In deze uitspraak beoordeelt de rechtbank Den Haag het beroep van eiser tegen het besluit van de staatssecretaris van Justitie en Veiligheid, waarin aan eiser de maatregel van bewaring is opgelegd op grond van artikel 59a van de Vreemdelingenwet 2000. De rechtbank heeft het beroep op 17 oktober 2023 behandeld, waarbij eiser en zijn gemachtigde via een beeldverbinding aanwezig waren. Na het heropenen van het onderzoek op 18 oktober 2023, heeft de staatssecretaris aanvullende informatie verstrekt, waarop eiser heeft gereageerd. Op 24 oktober 2023 vond een tweede zitting plaats.
De rechtbank concludeert dat de staatssecretaris eiser rechtmatig in bewaring heeft gesteld.
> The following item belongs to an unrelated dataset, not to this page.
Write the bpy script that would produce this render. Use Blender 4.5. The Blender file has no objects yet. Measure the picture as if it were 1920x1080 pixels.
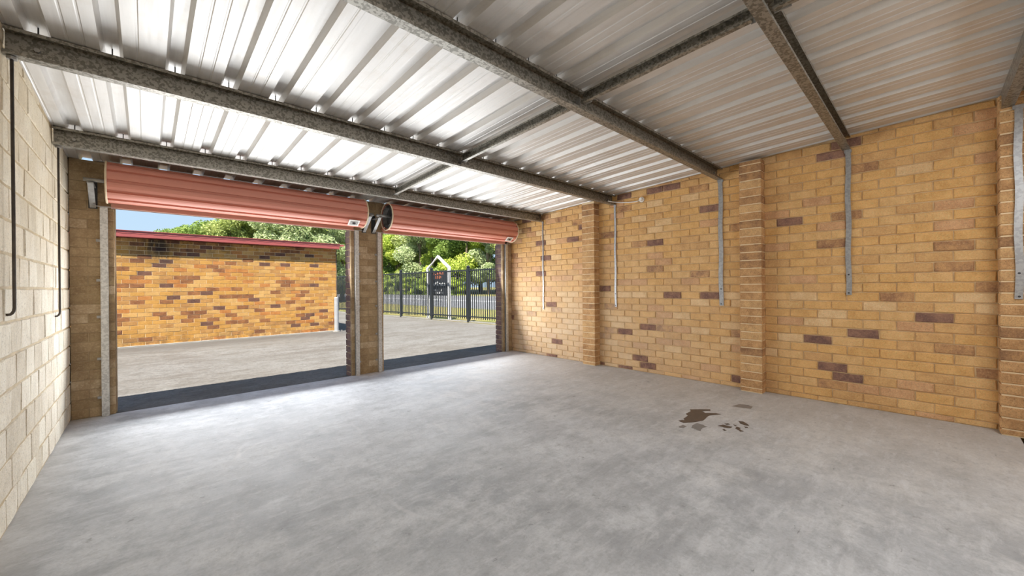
import bpy, bmesh, math, random
from mathutils import Vector, Matrix, noise
R = random.Random(7)
SC = bpy.context.scene
COL = SC.collection

# ------------------------------------------------------------------ camera, sky, sun, exposure
CAM_ROT = Matrix(((0.7303530902, -0.6830156702, -0.0085998750),
                  (-0.0077156017, 0.0043401999, -0.9999608153),
                  (0.6830262316, 0.7303908248, -0.0020999985)))   # rows: right, down, forward
EYE = Vector((0, 0, 1.2)); FPX = 733.7
cam_d = bpy.data.cameras.new('camera'); cam = bpy.data.objects.new('camera', cam_d); COL.objects.link(cam)
cam_d.sensor_width = 36; cam_d.lens = FPX * 36 / 1920; cam_d.clip_start = .02; cam_d.clip_end = 400
cr, cd, cf = CAM_ROT
cam.matrix_world = Matrix(((cr.x, -cd.x, -cf.x, EYE.x), (cr.y, -cd.y, -cf.y, EYE.y), (cr.z, -cd.z, -cf.z, EYE.z), (0, 0, 0, 1)))
SC.camera = cam

W = bpy.data.worlds.new('world'); SC.world = W; W.use_nodes = True
wn = W.node_tree.nodes; wl = W.node_tree.links
bg = wn['Background']
tc = wn.new('ShaderNodeTexCoord'); sx = wn.new('ShaderNodeSeparateXYZ'); wr = wn.new('ShaderNodeValToRGB')
wl.new(tc.outputs['Generated'], sx.inputs[0]); wl.new(sx.outputs['Z'], wr.inputs[0]); wl.new(wr.outputs[0], bg.inputs['Color'])
e = wr.color_ramp.elements
e[0].position = 0.0; e[0].color = (.62, .82, 1, 1)
e[1].position = .9; e[1].color = (.36, .60, 1, 1)
bg.inputs['Strength'].default_value = 0.95

SUN_EL, SUN_AZ = math.radians(63.2), math.radians(50)     # azimuth measured from -Y towards -X
to_sun = Vector((-math.cos(SUN_EL) * math.sin(SUN_AZ), -math.cos(SUN_EL) * math.cos(SUN_AZ), math.sin(SUN_EL)))
sun_d = bpy.data.lights.new('sun', 'SUN'); sun = bpy.data.objects.new('sun', sun_d); COL.objects.link(sun)
sun_d.energy = 16.0; sun_d.angle = math.radians(.6); sun_d.color = (1, .94, .84)
sun.rotation_euler = to_sun.to_track_quat('Z', 'Y').to_euler()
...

Eiser betoogde dat de ophouding te lang had geduurd, maar de rechtbank oordeelt dat de maximale termijn van zes uur niet is overschreden. De staatssecretaris had de ophouding correct berekend vanaf het moment dat eiser op de plaats van verhoor aankwam. De rechtbank wijst erop dat de tijd van overbrenging niet meetelt voor de ophoudingstermijn.
Daarnaast oordeelt de rechtbank dat de staatssecretaris niet verplicht was om het formulier M122 uit te reiken, omdat eiser op grond van artikel 50, tweede lid, van de Vw 2000 in bewaring is gesteld. Eiser voerde ook aan dat hij niet correct was geïnformeerd over zijn rechten, maar de rechtbank concludeert dat dit gebrek niet heeft geleid tot onrechtmatigheid van de bewaring, aangezien eiser alsnog beroep heeft ingesteld. De rechtbank verklaart het beroep ongegrond en wijst het verzoek om schadevergoeding af, maar veroordeelt de staatssecretaris tot vergoeding van de proceskosten van eiser.